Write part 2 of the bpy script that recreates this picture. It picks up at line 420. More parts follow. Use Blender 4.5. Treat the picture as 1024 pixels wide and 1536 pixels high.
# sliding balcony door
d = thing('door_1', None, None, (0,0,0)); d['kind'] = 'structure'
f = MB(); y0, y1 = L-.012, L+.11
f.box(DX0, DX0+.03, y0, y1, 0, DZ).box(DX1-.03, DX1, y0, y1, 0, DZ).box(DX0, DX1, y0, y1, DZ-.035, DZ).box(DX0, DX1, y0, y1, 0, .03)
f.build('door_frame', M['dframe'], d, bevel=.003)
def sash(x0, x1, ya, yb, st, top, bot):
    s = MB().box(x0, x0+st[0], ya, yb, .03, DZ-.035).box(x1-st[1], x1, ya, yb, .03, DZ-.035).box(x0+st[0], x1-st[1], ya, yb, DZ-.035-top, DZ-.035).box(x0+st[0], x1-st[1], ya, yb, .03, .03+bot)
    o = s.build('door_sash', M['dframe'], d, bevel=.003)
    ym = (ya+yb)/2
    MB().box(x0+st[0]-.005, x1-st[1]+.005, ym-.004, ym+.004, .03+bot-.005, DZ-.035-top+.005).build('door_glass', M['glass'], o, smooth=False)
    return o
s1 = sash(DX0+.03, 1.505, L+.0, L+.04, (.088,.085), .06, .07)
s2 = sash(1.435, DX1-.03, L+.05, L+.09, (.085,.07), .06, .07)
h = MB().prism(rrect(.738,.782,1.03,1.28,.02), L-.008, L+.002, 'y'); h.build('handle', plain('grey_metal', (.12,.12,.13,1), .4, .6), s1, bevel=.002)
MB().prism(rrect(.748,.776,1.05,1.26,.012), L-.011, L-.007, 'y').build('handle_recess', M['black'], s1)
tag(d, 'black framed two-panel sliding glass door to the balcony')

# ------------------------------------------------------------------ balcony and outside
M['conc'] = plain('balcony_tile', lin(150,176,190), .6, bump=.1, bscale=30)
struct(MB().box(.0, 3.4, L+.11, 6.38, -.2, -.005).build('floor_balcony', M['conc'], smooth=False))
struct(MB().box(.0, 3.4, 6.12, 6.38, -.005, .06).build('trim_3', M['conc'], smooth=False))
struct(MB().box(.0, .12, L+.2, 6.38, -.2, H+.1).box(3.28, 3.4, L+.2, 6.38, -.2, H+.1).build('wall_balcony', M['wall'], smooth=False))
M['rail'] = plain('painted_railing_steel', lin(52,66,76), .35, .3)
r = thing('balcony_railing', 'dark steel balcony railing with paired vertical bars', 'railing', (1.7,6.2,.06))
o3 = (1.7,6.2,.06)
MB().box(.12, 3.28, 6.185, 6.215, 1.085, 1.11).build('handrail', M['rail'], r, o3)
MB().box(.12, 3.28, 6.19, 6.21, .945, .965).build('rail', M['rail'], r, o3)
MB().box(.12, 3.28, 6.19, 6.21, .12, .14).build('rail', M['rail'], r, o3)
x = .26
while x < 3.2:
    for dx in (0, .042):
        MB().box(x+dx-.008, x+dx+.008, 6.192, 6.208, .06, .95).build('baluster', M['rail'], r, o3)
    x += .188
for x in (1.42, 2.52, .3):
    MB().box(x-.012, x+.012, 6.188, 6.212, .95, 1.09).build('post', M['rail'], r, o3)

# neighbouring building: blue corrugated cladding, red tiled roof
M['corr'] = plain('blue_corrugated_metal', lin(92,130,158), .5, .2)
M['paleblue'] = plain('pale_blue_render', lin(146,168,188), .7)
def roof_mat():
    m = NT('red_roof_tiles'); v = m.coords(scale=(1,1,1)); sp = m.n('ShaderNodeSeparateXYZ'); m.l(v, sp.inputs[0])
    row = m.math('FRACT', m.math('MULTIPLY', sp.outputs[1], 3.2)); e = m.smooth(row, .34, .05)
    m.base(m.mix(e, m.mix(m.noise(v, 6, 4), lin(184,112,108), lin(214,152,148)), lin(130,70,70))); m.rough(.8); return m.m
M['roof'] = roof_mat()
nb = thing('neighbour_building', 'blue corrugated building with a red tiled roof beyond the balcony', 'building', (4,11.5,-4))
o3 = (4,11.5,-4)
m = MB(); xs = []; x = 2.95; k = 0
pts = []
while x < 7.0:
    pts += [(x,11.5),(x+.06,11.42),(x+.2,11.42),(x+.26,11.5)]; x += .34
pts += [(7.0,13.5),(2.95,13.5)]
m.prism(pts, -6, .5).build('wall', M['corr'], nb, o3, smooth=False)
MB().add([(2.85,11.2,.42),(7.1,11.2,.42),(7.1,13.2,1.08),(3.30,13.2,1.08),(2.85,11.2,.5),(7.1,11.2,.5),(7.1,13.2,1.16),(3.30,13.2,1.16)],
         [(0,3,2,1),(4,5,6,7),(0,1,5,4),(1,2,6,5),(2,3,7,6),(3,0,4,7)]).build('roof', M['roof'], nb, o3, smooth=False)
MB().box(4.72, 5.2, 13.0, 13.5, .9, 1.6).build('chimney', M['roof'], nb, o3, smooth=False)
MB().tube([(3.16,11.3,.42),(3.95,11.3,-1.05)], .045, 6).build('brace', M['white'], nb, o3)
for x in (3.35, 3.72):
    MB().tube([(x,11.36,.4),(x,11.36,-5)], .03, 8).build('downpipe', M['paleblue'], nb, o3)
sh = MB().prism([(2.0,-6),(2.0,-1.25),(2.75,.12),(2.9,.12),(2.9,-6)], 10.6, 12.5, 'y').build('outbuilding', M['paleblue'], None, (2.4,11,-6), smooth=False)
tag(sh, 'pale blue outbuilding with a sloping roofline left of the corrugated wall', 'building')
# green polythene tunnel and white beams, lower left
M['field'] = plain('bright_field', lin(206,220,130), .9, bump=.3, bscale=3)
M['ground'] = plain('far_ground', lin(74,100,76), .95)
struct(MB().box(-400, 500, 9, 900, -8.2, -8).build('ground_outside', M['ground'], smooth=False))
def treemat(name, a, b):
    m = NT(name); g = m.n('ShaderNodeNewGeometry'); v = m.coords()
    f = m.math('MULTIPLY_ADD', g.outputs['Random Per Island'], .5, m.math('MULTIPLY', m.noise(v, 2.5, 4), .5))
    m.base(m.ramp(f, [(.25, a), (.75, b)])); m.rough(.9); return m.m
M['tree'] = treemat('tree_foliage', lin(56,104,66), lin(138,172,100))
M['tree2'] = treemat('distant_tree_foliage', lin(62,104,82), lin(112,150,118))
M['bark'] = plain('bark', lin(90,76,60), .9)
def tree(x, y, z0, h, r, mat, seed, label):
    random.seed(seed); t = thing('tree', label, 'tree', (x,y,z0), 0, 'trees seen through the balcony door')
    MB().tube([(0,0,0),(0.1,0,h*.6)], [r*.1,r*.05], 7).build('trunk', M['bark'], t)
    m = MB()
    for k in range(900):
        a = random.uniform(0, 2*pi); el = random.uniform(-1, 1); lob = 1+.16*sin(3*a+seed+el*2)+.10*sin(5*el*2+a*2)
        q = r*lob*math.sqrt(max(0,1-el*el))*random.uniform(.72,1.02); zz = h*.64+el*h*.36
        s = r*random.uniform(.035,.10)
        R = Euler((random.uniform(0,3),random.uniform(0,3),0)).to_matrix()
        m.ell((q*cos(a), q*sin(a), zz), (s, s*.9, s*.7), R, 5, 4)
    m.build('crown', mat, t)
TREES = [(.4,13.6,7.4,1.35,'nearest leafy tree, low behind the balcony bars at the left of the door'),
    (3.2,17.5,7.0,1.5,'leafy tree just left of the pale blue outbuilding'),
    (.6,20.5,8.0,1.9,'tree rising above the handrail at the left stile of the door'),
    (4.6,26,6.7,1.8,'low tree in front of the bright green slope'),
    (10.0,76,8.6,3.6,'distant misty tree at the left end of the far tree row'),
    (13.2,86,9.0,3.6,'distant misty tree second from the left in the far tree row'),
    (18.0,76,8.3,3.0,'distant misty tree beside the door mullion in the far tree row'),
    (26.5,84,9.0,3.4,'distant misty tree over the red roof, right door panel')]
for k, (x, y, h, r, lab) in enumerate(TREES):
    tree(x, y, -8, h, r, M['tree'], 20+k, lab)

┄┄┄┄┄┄

[Objective]
Copy the lines from the start of the data verbatim, stopping after the line containing "tag(d, 'black framed".

[Response to this exercise]
Write part 2 of the bpy script that recreates this picture. It picks up at line 420. More parts follow. Use Blender 4.5. Treat the picture as 1024 pixels wide and 1536 pixels high.
# sliding balcony door
d = thing('door_1', None, None, (0,0,0)); d['kind'] = 'structure'
f = MB(); y0, y1 = L-.012, L+.11
f.box(DX0, DX0+.03, y0, y1, 0, DZ).box(DX1-.03, DX1, y0, y1, 0, DZ).box(DX0, DX1, y0, y1, DZ-.035, DZ).box(DX0, DX1, y0, y1, 0, .03)
f.build('door_frame', M['dframe'], d, bevel=.003)
def sash(x0, x1, ya, yb, st, top, bot):
    s = MB().box(x0, x0+st[0], ya, yb, .03, DZ-.035).box(x1-st[1], x1, ya, yb, .03, DZ-.035).box(x0+st[0], x1-st[1], ya, yb, DZ-.035-top, DZ-.035).box(x0+st[0], x1-st[1], ya, yb, .03, .03+bot)
    o = s.build('door_sash', M['dframe'], d, bevel=.003)
    ym = (ya+yb)/2
    MB().box(x0+st[0]-.005, x1-st[1]+.005, ym-.004, ym+.004, .03+bot-.005, DZ-.035-top+.005).build('door_glass', M['glass'], o, smooth=False)
    return o
s1 = sash(DX0+.03, 1.505, L+.0, L+.04, (.088,.085), .06, .07)
s2 = sash(1.435, DX1-.03, L+.05, L+.09, (.085,.07), .06, .07)
h = MB().prism(rrect(.738,.782,1.03,1.28,.02), L-.008, L+.002, 'y'); h.build('handle', plain('grey_metal', (.12,.12,.13,1), .4, .6), s1, bevel=.002)
MB().prism(rrect(.748,.776,1.05,1.26,.012), L-.011, L-.007, 'y').build('handle_recess', M['black'], s1)
tag(d, 'black framed two-panel sliding glass door to the balcony')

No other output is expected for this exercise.